Heat makes you think of cool, of getting out of this place. You can go to Crane's Beach, which is good, or Revere Beach, which is bad because the water is slick with oil and is streaked with something that is reddish brown and looks very bad. You can go to Cape Cod, which is good if you know somebody. Or you can go to Maine, which is probably just as hot as it is here anyway.

Things smell more in the heat. The heat holds the smell in, brings it closer to you. You can smell the garbage rotting in the sun next door. And when you walk by Briggs & Briggs there is some dog crap all wet in the sidewalk and it smells up half a block and it smells up your shoes.

There are ways to love the heat. You can make it come to you strong. A fellow shut himself up in the bedroom of his apartment, closed the door and window and got under the covers and thought about being out in the Sahara. He got a very close to the heat, real heat, not like a sauna bath or a steam bath.

Another fellow walked all the way down Mass Ave from the Spa to the Square and up the street to Brigham's going into every store; since they are nearly all air-conditioned. He decided that the Cambridge Trust Company had the best air-conditioning. He also liked Crimson Travel, but it was so small there he could not be inconspicuous and they kept asking him where he wanted to go.

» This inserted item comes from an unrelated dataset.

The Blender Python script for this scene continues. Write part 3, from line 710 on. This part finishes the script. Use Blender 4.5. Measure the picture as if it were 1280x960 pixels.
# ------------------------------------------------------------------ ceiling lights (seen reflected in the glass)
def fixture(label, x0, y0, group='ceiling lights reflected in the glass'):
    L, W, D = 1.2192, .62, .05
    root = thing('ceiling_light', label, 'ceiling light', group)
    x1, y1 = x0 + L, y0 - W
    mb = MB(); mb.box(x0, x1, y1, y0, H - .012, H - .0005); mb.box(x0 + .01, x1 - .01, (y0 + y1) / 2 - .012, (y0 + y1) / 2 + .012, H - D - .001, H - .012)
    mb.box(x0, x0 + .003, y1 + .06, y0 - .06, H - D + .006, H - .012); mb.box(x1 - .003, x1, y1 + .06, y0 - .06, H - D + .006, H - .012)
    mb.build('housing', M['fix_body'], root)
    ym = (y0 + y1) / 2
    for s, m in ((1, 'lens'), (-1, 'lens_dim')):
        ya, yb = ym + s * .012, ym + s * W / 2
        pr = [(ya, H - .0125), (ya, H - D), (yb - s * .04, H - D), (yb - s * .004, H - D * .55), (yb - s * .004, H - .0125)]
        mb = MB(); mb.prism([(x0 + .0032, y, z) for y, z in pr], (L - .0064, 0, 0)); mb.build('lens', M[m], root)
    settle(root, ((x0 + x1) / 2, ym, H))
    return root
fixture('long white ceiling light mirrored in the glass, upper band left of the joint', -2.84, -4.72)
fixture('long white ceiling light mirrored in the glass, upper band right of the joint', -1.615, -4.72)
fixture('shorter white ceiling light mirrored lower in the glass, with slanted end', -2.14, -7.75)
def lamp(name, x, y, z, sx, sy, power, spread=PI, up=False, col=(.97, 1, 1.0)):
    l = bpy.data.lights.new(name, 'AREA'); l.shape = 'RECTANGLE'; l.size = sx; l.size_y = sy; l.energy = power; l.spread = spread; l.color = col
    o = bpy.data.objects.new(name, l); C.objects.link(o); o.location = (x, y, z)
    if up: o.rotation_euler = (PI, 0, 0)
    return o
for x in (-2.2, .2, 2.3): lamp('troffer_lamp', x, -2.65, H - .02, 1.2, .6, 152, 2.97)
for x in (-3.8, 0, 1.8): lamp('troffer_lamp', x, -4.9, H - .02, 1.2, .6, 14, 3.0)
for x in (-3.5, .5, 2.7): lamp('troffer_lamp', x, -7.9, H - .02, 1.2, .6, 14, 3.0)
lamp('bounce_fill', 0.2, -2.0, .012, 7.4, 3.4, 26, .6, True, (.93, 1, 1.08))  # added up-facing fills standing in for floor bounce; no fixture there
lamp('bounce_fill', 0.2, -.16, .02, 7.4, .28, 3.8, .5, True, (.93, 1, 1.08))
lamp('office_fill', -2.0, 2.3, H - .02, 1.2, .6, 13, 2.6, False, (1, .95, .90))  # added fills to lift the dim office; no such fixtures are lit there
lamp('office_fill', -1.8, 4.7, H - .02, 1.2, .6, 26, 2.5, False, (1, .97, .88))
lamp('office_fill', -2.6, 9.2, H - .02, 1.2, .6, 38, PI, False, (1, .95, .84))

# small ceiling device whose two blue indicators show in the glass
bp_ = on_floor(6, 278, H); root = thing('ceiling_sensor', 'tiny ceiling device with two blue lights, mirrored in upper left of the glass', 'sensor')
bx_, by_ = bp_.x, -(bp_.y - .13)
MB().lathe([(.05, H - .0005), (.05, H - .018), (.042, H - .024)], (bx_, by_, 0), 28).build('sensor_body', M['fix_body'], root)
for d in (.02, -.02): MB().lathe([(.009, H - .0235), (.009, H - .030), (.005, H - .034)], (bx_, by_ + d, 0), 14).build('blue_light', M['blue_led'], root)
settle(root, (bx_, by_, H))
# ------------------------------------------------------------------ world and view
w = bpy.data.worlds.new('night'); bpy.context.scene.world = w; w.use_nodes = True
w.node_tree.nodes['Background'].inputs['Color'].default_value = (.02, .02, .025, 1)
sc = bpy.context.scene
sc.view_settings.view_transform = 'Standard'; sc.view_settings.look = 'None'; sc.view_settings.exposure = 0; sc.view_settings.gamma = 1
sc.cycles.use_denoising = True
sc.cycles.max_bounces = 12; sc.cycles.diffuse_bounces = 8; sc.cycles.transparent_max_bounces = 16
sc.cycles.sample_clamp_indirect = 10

When it is hot like this you want to go somewhere. You can go back to winter in Cambridge, when the snow is dirty gray on the sidewalks and on the curbs. But in the winter you understood the place. And you can think back to winter, like the time last year on Christmas Eve when the cook at the Bick was getting so many orders for English Muffins that he was refusing to make them. And the yellow-haired lady with no teeth who works behind the counter giving orders to the cook was getting very angry. At one minute after midnight on Christmas Day, she said very loud, "Fuck you, cook," and she walked out. But it is summer now, and hot.